If you want to keep dating him, stay in your house and see if he comes picks you for dates. If he won’t, that’s your answer.

Many girlfriends who post on steptalk only see their boyfriends because they drive to his house and take care of his household for him. If they stayed in their own place, they’d never see a guy because he won’t go get her and take her on a date.

These kind of guys only want women to take care of their responsibilities.
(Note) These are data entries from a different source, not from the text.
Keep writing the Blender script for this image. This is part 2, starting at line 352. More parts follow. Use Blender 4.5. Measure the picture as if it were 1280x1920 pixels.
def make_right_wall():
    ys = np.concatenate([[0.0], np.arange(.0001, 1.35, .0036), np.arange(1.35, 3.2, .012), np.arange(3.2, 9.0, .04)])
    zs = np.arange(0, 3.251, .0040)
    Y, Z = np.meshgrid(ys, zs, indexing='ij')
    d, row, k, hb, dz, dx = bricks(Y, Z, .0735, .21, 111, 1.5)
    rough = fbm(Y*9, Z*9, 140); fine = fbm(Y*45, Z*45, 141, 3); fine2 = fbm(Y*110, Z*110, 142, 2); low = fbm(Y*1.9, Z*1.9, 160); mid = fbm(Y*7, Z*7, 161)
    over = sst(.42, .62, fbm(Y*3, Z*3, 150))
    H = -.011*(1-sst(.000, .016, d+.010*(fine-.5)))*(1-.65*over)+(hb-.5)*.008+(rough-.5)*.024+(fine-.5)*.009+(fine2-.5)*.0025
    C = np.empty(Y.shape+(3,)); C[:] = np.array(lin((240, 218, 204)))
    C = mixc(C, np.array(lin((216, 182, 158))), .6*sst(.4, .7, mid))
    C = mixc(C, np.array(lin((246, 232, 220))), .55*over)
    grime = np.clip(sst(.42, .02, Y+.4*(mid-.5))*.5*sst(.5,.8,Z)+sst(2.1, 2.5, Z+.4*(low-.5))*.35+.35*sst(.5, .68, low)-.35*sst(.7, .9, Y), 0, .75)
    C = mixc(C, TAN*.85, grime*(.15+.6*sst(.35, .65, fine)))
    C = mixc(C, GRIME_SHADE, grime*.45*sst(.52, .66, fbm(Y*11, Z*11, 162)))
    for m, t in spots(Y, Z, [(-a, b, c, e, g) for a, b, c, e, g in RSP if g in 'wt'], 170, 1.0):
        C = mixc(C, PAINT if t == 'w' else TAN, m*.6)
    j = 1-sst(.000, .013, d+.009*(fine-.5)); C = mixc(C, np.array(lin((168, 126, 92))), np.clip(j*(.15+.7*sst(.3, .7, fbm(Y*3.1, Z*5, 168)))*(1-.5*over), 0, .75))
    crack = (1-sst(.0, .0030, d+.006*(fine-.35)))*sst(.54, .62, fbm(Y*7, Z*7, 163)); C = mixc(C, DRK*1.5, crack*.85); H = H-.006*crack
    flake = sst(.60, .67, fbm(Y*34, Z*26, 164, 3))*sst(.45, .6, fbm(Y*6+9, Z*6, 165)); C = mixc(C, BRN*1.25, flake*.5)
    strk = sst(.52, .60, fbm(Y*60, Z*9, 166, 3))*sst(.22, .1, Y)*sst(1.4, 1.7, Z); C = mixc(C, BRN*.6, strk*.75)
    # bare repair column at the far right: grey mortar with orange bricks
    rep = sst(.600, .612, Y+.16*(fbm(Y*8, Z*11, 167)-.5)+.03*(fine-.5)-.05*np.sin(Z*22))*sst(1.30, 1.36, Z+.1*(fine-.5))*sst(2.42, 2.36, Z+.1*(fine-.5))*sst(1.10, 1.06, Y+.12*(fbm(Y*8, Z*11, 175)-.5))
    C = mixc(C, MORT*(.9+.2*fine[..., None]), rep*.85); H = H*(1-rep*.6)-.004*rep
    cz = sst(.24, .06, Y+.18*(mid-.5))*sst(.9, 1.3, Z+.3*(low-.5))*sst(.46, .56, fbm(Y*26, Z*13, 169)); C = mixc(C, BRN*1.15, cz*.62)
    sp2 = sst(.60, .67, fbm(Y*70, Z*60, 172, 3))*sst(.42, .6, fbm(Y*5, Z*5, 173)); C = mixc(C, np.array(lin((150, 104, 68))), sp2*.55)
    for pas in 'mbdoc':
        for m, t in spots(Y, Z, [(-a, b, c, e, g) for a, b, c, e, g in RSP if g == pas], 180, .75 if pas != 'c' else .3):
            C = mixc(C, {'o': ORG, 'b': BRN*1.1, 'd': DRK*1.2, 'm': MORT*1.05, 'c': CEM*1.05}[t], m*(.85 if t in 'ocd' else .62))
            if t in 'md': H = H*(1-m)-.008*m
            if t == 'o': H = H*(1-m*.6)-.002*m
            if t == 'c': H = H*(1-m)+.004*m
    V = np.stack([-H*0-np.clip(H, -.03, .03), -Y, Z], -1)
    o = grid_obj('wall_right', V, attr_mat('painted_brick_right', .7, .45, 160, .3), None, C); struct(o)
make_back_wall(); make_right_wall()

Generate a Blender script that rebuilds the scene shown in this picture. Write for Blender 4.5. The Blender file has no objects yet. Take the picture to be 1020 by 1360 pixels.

Otherwise they would get divorced first and wouldn’t date until they are single, they rush to get girlfriends to take care of things for them 

Harry's picture

But her SO is still married and she having a affair.  Your SO in the service will never get custody.  At a drop of a hat he could be in  another country for a year.  Or another state in a month from now.  Courts will not force BM to be 1,000 miles away from her kids with no way of see them. 

You are already way to involved,  you don’t care,,,,,  but your all up about bug bites. How BM parenting is bad. And you are not even living there or taking care of the kids.  You can’t have it both ways. If you are not the care giver then why care about bug bits.

 You are asking the courts for the kids to live with you, but you don’t know where you will be living next week.  Or care how BM gets to see her kids.  Are you willing to fly kids to BM EOWE, or is it’s BM  bad luck if she has to paid $1000 a month to see her kids. 

Personal I think your SO is not think straight and you can’t see it.  

MommyT's picture

I am sorry that you don’t feel supported but I think you feel that way because we are disagreeing with you. If you came on this site to have us agree with you then it is not the right site for you. I only commented because you sounded so like me and honestly my attitude toward the situation was a huge strain on mine and dh’s relationship. If you think we are wrong that is your opinion but I was you ten years ago and I still suggest that you calm down about BM. Every time you get the kids from her, there is going to be something that bugs you. That’s a natural response but you need to get over it and stop thinking that it is going to help you in court because it won’t.